> **INFORMATION SUPPLIED**:
══════════════════════════════

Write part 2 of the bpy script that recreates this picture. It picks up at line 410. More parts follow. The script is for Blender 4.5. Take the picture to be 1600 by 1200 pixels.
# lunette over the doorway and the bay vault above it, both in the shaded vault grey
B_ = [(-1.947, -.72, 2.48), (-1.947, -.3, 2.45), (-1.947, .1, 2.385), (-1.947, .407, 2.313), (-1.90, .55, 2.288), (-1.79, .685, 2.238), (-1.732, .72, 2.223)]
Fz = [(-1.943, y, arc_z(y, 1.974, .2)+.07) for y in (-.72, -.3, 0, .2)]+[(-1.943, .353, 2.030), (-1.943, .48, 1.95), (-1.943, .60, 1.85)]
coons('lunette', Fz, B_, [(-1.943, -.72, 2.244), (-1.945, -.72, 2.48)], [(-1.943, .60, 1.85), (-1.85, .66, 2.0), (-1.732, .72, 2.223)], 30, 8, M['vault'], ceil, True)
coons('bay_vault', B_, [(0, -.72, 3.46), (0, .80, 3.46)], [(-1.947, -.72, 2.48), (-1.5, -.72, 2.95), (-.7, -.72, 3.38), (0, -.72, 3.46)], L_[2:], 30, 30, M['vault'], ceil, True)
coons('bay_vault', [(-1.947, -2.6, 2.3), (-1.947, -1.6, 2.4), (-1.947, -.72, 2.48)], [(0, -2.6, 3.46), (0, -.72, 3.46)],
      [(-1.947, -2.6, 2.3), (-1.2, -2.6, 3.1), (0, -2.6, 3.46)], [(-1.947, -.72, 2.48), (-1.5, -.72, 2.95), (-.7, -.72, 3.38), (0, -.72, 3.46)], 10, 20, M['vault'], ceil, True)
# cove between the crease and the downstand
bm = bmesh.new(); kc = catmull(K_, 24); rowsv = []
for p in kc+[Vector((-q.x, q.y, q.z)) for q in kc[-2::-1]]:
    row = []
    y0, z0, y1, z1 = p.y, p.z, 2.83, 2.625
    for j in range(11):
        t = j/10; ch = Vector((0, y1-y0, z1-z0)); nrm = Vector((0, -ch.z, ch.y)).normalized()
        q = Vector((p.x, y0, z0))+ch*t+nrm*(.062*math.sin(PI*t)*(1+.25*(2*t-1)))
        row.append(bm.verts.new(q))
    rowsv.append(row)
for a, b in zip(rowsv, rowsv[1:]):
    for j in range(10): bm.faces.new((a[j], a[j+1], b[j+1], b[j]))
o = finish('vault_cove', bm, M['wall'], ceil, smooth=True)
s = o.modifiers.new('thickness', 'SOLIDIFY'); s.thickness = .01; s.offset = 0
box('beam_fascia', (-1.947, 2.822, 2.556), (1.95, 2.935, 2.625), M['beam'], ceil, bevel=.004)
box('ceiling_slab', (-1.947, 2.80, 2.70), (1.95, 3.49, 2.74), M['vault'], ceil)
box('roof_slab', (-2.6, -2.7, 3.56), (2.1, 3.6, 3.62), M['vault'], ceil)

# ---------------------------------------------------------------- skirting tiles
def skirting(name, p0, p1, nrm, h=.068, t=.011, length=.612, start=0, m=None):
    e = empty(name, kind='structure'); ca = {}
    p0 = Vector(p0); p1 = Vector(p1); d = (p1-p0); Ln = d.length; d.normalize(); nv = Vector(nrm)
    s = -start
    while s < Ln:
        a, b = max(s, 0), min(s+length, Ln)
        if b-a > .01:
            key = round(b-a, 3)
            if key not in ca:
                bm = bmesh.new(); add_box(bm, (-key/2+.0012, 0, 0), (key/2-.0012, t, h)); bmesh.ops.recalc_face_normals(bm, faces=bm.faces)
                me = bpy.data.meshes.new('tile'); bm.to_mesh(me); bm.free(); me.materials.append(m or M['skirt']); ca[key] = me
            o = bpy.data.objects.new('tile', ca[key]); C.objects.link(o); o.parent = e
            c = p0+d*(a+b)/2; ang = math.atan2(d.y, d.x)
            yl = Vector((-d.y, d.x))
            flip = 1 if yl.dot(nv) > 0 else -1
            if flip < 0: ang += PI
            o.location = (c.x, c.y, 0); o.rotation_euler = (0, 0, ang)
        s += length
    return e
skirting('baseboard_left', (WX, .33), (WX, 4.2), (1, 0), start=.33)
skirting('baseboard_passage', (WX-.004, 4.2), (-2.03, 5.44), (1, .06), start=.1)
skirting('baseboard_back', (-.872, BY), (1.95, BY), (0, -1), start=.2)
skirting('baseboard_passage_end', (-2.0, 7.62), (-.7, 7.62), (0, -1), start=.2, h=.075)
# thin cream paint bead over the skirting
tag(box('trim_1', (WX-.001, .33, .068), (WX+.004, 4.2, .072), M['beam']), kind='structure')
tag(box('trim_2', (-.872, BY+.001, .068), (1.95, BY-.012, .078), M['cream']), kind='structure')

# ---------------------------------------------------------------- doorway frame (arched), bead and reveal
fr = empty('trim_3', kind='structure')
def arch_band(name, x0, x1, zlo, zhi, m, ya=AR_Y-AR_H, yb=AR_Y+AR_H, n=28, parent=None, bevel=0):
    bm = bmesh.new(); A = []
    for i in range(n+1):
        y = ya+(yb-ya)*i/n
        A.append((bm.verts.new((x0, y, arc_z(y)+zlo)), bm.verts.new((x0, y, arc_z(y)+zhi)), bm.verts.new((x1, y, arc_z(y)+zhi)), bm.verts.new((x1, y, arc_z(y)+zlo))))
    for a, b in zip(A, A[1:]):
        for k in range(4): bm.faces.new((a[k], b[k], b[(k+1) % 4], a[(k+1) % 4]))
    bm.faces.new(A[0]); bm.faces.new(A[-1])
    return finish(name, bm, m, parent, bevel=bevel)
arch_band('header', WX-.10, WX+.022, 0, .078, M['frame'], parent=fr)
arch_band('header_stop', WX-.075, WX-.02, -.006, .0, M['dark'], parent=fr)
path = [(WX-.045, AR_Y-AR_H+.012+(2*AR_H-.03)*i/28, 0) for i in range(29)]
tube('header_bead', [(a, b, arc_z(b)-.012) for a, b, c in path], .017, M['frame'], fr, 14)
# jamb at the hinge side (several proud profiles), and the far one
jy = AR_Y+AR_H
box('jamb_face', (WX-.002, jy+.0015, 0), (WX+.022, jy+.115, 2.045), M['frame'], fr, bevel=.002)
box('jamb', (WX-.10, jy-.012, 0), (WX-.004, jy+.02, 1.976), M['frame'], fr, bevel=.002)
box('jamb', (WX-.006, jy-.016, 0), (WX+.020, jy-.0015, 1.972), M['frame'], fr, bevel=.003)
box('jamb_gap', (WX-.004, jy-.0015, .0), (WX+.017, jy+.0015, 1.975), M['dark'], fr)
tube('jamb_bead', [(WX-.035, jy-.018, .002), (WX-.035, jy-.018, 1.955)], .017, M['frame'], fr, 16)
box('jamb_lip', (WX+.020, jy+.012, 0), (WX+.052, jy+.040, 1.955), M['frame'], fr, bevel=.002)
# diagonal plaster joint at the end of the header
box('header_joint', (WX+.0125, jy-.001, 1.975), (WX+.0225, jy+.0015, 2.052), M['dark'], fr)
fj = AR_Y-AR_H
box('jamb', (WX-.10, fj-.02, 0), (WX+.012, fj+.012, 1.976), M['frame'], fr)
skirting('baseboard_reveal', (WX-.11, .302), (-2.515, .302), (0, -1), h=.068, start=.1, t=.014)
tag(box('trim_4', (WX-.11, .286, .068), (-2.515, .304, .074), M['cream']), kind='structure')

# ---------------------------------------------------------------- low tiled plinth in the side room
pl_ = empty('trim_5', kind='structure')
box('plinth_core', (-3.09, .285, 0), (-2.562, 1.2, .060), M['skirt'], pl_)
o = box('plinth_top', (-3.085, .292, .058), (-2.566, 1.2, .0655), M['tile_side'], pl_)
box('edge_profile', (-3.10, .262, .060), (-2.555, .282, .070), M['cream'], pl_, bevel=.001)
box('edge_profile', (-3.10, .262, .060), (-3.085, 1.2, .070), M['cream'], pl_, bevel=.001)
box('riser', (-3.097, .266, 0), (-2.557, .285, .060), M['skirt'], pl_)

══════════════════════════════

Return exactly, please, the lines of the material from the first one down to and including the line where "2.238), (-1.732, .72, 2.223)]" appears.

> **FINAL RESULT**:
Write part 2 of the bpy script that recreates this picture. It picks up at line 410. More parts follow. The script is for Blender 4.5. Take the picture to be 1600 by 1200 pixels.
# lunette over the doorway and the bay vault above it, both in the shaded vault grey
B_ = [(-1.947, -.72, 2.48), (-1.947, -.3, 2.45), (-1.947, .1, 2.385), (-1.947, .407, 2.313), (-1.90, .55, 2.288), (-1.79, .685, 2.238), (-1.732, .72, 2.223)]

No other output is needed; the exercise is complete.